Sumo Show Features 726-Pound `Tiny'
Emmanuel Yarbrough said his impression of sumo was "two fat guys bumping bellies."
Six years and 200 pounds or so later, the 6-foot-8, 726-pound Yarbrough has a reverence and understanding of the sport that could come only through participation.
Yarbrough, who has a 74-inch waist and answers to the nickname of "Tiny," will be among the featured performers tonight at the "Night of the Giants" super-heavyweight sumo event at the Trump Taj Mahal in Atlantic City, N.J.
"I've always been a big guy to begin with," said Yarbrough, who was an offensive tackle and wrestler at Morgan State University in Baltimore. "When I first got into sumo in 1992, I probably weighed about 535."
He went to Japan, where he learned "it wasn't just eating and drinking - it was eating and drinking with a purpose."
"People go by preconceived notions that sumos are just big, fat guys," he said. "When you see a lot of these guys up close, you'll see they are more developed than people give them credit for.
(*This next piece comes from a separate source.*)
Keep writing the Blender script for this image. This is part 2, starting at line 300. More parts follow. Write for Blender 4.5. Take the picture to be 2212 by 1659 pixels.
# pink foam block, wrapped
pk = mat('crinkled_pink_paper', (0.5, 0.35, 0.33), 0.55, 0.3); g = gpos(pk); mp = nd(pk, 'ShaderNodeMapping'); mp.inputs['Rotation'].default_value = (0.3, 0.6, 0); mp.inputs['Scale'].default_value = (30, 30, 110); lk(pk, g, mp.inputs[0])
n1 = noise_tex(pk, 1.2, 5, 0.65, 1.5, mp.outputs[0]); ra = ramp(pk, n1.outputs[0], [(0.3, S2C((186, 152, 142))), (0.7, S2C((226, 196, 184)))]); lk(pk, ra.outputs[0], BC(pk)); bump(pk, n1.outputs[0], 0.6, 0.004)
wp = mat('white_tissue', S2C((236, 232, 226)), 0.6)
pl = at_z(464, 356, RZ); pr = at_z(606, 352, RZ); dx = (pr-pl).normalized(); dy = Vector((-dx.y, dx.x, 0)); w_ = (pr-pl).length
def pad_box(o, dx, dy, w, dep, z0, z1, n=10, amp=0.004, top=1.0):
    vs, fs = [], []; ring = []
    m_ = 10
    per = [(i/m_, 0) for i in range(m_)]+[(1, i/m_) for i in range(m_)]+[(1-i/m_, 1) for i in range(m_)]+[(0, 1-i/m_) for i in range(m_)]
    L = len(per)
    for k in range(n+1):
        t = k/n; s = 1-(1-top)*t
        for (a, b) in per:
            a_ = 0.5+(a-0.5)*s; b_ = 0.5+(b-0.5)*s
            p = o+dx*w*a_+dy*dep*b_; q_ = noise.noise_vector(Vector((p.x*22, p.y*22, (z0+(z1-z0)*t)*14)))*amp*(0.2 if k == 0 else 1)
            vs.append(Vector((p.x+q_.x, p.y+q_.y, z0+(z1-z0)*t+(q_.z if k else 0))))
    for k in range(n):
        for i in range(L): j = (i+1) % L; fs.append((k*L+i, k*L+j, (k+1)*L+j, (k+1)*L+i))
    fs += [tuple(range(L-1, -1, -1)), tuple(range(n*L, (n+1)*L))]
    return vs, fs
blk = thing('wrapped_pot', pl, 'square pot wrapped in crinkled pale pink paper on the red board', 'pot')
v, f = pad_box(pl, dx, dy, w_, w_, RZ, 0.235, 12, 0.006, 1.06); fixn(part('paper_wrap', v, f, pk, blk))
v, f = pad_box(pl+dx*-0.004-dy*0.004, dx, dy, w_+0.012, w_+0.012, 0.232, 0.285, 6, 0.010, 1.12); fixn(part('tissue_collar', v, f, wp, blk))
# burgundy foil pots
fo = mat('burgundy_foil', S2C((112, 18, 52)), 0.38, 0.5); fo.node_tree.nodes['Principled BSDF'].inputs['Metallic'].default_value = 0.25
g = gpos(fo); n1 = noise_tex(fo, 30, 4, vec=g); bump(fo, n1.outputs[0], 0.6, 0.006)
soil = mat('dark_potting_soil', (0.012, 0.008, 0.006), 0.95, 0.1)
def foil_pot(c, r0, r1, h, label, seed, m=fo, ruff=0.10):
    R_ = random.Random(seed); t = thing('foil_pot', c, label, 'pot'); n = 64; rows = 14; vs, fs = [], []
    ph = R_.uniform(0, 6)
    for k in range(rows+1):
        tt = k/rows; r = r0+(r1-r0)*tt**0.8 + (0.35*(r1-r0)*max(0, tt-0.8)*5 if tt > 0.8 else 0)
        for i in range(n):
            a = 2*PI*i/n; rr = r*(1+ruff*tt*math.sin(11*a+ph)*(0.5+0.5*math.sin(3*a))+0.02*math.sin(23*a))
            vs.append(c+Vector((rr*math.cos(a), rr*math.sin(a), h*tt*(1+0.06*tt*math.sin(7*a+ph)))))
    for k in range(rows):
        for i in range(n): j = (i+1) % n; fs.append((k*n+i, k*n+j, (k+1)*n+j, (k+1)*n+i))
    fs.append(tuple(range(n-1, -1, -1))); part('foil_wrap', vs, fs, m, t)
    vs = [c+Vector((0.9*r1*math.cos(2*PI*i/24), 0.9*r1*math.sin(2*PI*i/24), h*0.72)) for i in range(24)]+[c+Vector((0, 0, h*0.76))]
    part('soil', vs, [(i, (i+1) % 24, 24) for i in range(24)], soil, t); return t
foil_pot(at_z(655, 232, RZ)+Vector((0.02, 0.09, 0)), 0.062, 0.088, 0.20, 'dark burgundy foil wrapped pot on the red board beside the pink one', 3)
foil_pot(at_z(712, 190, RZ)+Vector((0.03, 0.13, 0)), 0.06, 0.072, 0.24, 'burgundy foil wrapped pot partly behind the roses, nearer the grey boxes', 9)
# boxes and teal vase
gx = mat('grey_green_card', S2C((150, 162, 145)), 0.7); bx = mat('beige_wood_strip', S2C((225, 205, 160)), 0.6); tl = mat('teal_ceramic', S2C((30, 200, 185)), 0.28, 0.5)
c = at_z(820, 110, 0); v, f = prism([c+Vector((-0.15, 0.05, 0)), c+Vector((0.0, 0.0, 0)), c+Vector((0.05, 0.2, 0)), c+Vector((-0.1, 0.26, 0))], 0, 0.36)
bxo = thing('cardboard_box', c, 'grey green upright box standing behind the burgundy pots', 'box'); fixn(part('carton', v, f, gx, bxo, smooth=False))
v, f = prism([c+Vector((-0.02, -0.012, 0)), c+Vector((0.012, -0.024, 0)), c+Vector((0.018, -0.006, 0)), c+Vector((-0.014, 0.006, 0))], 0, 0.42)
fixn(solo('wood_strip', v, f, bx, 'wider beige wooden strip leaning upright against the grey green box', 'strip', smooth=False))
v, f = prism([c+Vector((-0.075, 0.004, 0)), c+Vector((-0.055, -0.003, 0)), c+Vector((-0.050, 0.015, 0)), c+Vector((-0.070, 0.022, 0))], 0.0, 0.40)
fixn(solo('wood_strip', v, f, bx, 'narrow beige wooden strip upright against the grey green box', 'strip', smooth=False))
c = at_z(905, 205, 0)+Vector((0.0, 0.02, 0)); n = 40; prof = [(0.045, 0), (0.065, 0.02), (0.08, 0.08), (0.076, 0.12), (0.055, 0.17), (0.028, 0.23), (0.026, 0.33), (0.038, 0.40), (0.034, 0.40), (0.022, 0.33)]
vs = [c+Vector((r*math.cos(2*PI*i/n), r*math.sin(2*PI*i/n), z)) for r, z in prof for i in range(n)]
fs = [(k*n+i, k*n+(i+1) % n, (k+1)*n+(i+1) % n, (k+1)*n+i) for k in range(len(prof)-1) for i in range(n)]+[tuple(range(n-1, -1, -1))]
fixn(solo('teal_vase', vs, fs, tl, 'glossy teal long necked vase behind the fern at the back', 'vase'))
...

They are athletes."
Still a big hit
Konishiki, the 640-pounder whose hulking presence and yield-no-ground stare helped him become one of Japan's most feared sumo wrestlers for more than a decade, now is a television celebrity in Japan.
Since leaving the ring, the 34-year-old Hawaiian-born giant has lost 66 pounds and taken on a cuddly and mellow persona as he plugs whiskey in TV ads and co-hosts a prime-time talk show.
He wrote it
Jim Donaldson, Providence Journal, on this week's election of Jesse "The Body" Ventura, a rassler-turned-politician, as governor of Minnesota: "How appropriate that the state bird of Minnesota is the loon."